The Practical Blessing
30 But what does the Scripture say? "Get rid of the slave woman and her son, for the slave woman's son will never share in the inheritance with the free woman's son."
31 Therefore, brothers, we are not children of the slave woman, but of the free woman.

We Christians are like Isaac in that we are children of the promise by grace. The covenant of grace, represented by Sarah is our spiritual mother. The Law and the old nature (represented by Hagar and Ishmael) want to persecute and put us into bondage. How are we going to solve this problem?

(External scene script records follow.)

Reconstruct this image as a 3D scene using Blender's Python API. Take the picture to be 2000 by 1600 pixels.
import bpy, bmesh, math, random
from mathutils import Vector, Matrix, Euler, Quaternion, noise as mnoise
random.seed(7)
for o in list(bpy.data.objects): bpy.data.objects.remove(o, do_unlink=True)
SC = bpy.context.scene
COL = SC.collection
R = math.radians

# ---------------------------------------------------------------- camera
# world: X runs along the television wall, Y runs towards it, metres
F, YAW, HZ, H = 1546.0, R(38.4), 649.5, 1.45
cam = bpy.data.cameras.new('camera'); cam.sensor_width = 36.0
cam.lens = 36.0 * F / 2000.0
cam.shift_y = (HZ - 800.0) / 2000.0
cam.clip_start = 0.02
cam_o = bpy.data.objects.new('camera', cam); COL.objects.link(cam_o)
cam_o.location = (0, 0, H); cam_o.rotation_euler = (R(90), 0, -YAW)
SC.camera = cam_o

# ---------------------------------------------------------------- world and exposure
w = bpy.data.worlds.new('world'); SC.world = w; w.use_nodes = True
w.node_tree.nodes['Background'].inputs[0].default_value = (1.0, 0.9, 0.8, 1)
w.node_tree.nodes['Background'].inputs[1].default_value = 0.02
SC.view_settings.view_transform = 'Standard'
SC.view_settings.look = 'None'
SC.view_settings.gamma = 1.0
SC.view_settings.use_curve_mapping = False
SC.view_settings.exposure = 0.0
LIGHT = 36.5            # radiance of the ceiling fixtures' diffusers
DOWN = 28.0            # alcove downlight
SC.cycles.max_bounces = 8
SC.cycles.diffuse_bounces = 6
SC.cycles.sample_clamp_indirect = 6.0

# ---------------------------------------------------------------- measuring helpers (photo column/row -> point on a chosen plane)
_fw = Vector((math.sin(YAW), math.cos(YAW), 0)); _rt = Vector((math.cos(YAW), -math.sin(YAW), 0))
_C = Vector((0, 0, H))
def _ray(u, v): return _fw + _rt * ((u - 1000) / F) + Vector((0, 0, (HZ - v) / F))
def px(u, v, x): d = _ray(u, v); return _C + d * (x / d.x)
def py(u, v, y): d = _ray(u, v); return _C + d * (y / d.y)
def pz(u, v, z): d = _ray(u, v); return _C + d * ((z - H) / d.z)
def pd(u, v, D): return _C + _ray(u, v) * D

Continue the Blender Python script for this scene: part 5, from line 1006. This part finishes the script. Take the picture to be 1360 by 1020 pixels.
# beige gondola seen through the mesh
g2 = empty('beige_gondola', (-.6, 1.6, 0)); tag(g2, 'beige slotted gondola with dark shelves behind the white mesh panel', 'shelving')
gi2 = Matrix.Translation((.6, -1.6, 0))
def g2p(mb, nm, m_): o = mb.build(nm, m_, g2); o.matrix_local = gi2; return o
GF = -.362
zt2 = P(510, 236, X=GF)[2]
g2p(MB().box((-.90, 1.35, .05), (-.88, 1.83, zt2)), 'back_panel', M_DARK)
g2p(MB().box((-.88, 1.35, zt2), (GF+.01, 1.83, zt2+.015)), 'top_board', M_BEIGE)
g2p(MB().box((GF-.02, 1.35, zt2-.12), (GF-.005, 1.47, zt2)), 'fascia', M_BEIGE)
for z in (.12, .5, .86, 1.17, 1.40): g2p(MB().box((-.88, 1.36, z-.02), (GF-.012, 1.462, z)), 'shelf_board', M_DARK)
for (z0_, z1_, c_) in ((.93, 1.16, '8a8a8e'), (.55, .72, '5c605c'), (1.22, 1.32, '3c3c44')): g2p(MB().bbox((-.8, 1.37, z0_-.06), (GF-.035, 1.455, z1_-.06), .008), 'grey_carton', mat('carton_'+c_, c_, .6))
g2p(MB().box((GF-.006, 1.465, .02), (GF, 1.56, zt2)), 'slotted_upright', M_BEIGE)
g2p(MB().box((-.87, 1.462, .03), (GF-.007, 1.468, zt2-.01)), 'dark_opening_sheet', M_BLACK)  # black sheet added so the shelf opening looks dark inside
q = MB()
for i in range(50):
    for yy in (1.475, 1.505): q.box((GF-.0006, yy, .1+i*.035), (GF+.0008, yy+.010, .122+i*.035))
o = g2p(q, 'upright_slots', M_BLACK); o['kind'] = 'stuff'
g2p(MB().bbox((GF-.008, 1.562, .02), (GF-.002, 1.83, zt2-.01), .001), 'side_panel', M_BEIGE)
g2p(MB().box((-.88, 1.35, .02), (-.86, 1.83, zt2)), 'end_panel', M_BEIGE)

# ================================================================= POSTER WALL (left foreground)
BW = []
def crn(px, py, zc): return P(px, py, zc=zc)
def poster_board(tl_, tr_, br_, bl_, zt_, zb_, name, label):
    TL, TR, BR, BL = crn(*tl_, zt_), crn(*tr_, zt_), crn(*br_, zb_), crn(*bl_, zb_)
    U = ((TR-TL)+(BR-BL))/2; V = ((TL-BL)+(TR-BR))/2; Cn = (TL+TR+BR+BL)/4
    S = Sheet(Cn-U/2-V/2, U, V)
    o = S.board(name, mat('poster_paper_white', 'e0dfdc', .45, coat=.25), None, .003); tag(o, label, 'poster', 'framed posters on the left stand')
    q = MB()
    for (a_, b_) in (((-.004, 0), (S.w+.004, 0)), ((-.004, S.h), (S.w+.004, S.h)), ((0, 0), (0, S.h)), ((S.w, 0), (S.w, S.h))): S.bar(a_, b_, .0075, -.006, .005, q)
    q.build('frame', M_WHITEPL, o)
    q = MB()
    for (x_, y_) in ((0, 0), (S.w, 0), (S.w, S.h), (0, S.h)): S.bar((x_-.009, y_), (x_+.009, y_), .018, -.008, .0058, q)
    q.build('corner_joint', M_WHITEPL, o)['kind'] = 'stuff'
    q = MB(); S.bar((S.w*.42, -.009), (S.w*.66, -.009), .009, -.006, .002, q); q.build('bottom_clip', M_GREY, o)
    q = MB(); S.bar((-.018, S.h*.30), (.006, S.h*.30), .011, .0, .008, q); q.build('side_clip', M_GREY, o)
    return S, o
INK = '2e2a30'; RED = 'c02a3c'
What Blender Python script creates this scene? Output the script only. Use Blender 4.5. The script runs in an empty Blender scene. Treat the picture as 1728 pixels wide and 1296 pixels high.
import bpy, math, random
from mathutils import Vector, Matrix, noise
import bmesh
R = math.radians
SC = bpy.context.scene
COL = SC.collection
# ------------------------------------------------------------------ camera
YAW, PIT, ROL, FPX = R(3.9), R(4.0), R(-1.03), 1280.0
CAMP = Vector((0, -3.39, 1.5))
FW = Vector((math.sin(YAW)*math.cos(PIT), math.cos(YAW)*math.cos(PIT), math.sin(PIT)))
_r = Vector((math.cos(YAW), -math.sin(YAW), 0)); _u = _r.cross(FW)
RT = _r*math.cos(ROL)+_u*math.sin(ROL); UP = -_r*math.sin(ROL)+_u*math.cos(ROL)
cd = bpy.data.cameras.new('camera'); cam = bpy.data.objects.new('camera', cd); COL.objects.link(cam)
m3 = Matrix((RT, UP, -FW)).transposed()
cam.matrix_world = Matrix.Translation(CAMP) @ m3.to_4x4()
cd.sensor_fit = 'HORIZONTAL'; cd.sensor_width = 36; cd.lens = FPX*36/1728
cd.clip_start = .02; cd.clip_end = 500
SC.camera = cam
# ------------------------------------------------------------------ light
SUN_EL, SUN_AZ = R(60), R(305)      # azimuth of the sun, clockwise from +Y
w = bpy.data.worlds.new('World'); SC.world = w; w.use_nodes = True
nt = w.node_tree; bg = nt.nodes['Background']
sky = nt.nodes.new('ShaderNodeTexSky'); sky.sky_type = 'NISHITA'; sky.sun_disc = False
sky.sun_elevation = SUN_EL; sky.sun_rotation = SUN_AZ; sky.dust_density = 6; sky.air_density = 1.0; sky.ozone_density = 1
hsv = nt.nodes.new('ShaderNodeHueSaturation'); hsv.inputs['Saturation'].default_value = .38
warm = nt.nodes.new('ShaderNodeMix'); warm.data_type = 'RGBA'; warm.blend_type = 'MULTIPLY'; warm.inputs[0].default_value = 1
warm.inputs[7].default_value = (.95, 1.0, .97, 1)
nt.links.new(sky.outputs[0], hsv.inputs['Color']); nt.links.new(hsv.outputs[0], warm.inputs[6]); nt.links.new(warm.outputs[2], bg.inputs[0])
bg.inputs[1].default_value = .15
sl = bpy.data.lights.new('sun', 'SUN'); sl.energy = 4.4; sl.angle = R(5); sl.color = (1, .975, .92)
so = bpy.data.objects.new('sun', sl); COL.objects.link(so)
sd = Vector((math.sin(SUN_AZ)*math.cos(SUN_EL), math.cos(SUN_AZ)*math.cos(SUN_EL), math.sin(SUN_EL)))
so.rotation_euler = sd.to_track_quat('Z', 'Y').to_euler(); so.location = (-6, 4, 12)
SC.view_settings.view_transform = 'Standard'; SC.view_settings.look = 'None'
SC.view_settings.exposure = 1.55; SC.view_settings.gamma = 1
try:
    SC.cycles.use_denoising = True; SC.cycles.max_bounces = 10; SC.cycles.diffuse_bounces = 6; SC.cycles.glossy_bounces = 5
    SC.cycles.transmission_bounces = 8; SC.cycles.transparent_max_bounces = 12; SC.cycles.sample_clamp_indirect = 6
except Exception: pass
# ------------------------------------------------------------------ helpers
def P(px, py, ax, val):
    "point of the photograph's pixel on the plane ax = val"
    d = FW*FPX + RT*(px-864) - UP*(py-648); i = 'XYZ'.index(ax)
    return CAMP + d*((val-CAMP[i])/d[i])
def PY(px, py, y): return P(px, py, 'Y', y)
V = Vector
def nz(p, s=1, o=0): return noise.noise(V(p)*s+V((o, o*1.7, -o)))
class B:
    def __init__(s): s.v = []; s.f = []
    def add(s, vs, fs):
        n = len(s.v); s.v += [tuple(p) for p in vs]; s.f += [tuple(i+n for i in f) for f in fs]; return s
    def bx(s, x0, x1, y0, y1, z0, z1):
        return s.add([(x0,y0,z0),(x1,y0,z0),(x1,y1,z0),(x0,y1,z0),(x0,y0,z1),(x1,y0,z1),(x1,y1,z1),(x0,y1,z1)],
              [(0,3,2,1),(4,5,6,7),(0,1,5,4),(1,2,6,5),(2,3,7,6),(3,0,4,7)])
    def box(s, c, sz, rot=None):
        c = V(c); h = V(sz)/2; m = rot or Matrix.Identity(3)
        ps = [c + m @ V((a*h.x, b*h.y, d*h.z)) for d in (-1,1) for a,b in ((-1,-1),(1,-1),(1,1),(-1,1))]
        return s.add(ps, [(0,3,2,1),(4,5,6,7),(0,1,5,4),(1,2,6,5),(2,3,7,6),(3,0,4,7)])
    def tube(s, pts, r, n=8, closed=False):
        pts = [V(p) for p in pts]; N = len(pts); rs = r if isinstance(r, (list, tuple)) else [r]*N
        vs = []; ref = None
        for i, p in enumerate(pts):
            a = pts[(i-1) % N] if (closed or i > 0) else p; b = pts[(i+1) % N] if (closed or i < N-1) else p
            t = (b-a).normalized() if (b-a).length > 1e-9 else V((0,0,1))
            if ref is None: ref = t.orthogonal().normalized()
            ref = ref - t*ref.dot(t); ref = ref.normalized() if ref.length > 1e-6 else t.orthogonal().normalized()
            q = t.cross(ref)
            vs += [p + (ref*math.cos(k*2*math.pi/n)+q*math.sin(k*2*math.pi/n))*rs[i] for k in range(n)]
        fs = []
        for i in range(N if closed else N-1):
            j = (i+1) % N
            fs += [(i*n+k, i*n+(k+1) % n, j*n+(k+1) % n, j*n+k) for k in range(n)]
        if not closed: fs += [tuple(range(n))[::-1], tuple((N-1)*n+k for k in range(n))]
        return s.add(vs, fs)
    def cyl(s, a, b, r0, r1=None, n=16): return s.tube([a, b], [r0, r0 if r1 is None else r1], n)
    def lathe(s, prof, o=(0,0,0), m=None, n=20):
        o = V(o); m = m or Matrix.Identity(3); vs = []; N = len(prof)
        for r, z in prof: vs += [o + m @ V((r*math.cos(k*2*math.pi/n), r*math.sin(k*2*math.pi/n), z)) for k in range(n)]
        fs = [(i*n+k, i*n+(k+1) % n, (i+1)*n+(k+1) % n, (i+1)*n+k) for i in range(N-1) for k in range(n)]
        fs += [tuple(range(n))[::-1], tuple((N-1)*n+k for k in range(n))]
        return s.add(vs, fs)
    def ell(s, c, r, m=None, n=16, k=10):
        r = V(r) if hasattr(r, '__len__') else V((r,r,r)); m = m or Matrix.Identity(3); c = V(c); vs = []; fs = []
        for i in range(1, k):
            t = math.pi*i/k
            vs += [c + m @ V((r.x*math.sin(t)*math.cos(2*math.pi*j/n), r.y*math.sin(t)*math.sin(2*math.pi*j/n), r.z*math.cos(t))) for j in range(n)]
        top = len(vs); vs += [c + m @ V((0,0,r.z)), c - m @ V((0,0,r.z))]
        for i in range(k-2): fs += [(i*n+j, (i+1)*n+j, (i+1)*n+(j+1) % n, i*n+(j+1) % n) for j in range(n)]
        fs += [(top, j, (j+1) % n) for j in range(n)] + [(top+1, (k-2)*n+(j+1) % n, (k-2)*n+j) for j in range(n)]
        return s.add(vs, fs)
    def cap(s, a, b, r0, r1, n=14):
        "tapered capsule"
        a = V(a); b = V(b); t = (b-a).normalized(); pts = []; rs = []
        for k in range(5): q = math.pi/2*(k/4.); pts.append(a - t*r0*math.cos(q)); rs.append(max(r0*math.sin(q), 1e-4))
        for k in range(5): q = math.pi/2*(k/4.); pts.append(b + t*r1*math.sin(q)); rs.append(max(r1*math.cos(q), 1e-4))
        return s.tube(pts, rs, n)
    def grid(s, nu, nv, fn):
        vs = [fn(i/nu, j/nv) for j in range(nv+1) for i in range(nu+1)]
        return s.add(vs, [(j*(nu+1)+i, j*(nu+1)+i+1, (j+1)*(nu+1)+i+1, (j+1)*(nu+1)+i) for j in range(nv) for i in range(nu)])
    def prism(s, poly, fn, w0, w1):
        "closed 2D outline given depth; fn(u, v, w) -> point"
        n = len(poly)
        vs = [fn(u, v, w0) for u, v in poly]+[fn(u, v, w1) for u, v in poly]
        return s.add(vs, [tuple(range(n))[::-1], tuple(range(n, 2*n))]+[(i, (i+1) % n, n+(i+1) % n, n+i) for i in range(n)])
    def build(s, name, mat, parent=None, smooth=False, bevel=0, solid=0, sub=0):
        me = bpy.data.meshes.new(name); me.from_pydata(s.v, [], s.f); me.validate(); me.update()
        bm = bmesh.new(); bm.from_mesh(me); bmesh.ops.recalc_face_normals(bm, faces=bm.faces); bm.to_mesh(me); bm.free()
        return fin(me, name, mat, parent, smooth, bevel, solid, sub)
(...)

We can try to change them.
This is sure to fail, because we cannot change either the Law or the old nature. “That which is born of the flesh is flesh” (John 3.6), and we might add, it will always be flesh. God did not try to change Hagar and Ishmael either by force or education; neither can you and I change the old nature or the Law.
We can try to compromise with them.

This did not work in Abraham’s home, and neither will it work in our lives. The Galatians were trying to create such a compromise, but their efforts were only gradually leading them deeper into bondage. False teachers tell us, “Don’t abandon Christ; simply move into a deeper Christian life by practicing the Law along with your faith in Christ.” Invite Hagar and Ishmael back home again. But this is a path back into slavery: “But now that you know God--or rather are known by God--how is it that you are turning back to those weak and miserable principles? Do you wish to be enslaved by them all over again?” (Gal. 4.9)

We can cast them out.
This is what we are supposed to do. First Paul applies this to the nation of Israel (Gal. 4.25-27); then he applies it to the individual Christian. The nation of Israel had been in bondage under the Law, but this was a temporary thing (at least it was meant to be), preparing them for the coming of Christ. Now that Christ had come, Law had to go. Jesus Christ, like Isaac, was a child of promise, born by the miraculous power of God. Once He had come and died for the people, the Law had to go.